The revelation is important as Wan Min's testimony further strengthened evidence that JI is linked to Osama bin Laden's al-Qaeda as well as connected to Kumpulan Militan Malaysia (KMM), said to be led by Nik Adli Nik Aziz, the son of Kelantan Mentri Besar and PAS spiritual leader Datuk Nik Aziz Nik Mat. 

Following last week's sentencing of Amrozi, attention has shifted to several high-profile cases involving Abubakar, Imam Samudra, Mukhlas and Ali Imron. There are over 20 other cases involving less-known figures. 

But the bombing of the JW Marriot Hotel in Jakarta – just two days before the court verdict of Amrozi – has sent a chilling message to security agencies in the region, particularly Indonesia. 

The trial of Abubakar will resume while Imam’s case is nearing completion. With a verdict expected in weeks, there is fear that the JI will launch similar attacks to prove that the movement is alive. 

This time, it need not be Jakarta. It could be anywhere in the region. Aiman Zarwawi, who is the al-Qaeda number two, sent a warning through Al-Jazeera in an audiotape, warning that fresh attacks would be mounted without giving specific indication as to which part of the world. He said the target included western targets in all countries. 

The warning was issued on Sunday, 48 hours before the blast in Jakarta. Two weeks earlier, security agencies had received word that an attack, possibly in Indonesia, was imminent. 

Intelligence sources said a renewed fight against terrorists in the region was now under way. With Indonesia celebrating its independence on Aug 27, there are fears that Islamic militants would strike around that time. 

“With the close link between Indonesian terrorists and their counterparts in neighbouring countries, it is becoming more vital for security agencies to exchange information,” said one academic. 

“No country can afford to let its guard down because no one knows when they will strike again. We have to examine our methods as well as our security laws if Asean wants to be truly effective in fighting terrorists.'' 

These measures would include the introduction of powers to detain terrorist suspects without trial, a law missing in Indonesia. Coordinating Security Minister Susilo Bambang Yudhoyono correctly said last week that tough measures might be called even at the expense of human rights concerns. 

The quality of intelligence gathering and the sharing of information among Asean countries is something that our security agencies, particularly those from Indonesia and Philippines, must seriously review. 
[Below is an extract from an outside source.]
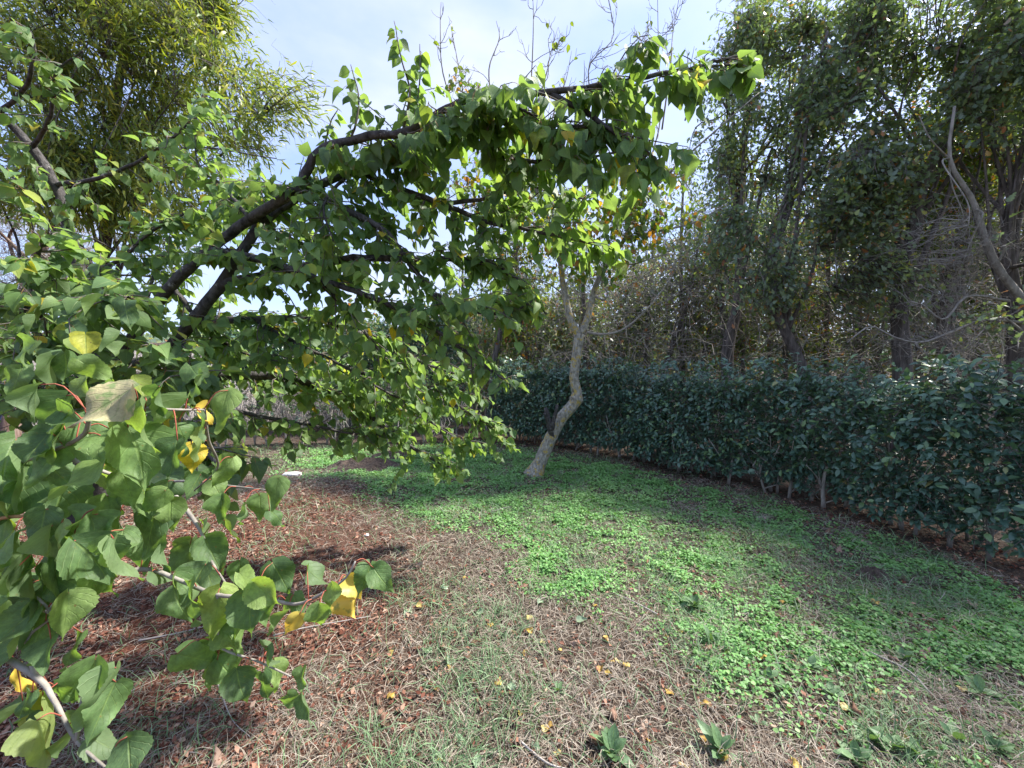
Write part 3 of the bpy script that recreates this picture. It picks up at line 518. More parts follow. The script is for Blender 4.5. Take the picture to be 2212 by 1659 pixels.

The lesson from the Jakarta blast is that the JI network is still capable of carrying out its attacks despite the arrest of over 100 suspects of all levels in the region. The arrests of its key leaders have clearly demonstrated that the network is still capable of functioning. 

Clearly, it is not enough for Indonesia to merely step up searches at private and public buildings if it wants to fight these militants. 

The Indonesian government – probably concerned about next year’s presidential election – still insists that detention without trial is sensitive. 

Nearer to home, media reports put Singapore as a potential terrorist target. The perception is that Singapore is regarded as an ally of the United States, even as it tries hard to deny it. 

But as the Singapore Straits Times put it, the republic is “home to American and other foreign multi-nationals and a transit point for US navy vessels” and has also been relentless in the anti-terror fight.” 

“Although Singapore has crippled JI’s network here, the group remains active ranked operatives can plan and function even if senior leaders have been arrested,’’ the newspaper quoted Defence and Strategic Studies analyst Andrew Tan as saying. 

More than that, the job of fighting terrorists should not be left to the police alone. It requires the support of the customs, immigration, navy, religious institutions and non-government organisations. 

The immigration authorities, in particular, must be stricter in dealing with Indonesians applying for Malaysian permanent residence status. It is not good for the image of Malaysia to see top JI leaders such as Hambali with Malaysian permanent residence status. 

The point is that these JI militants are heretics despite professing to fight a holy war. Tolerance of these militants, in whatever way, will merely send the wrong signals which would have dire consequences later.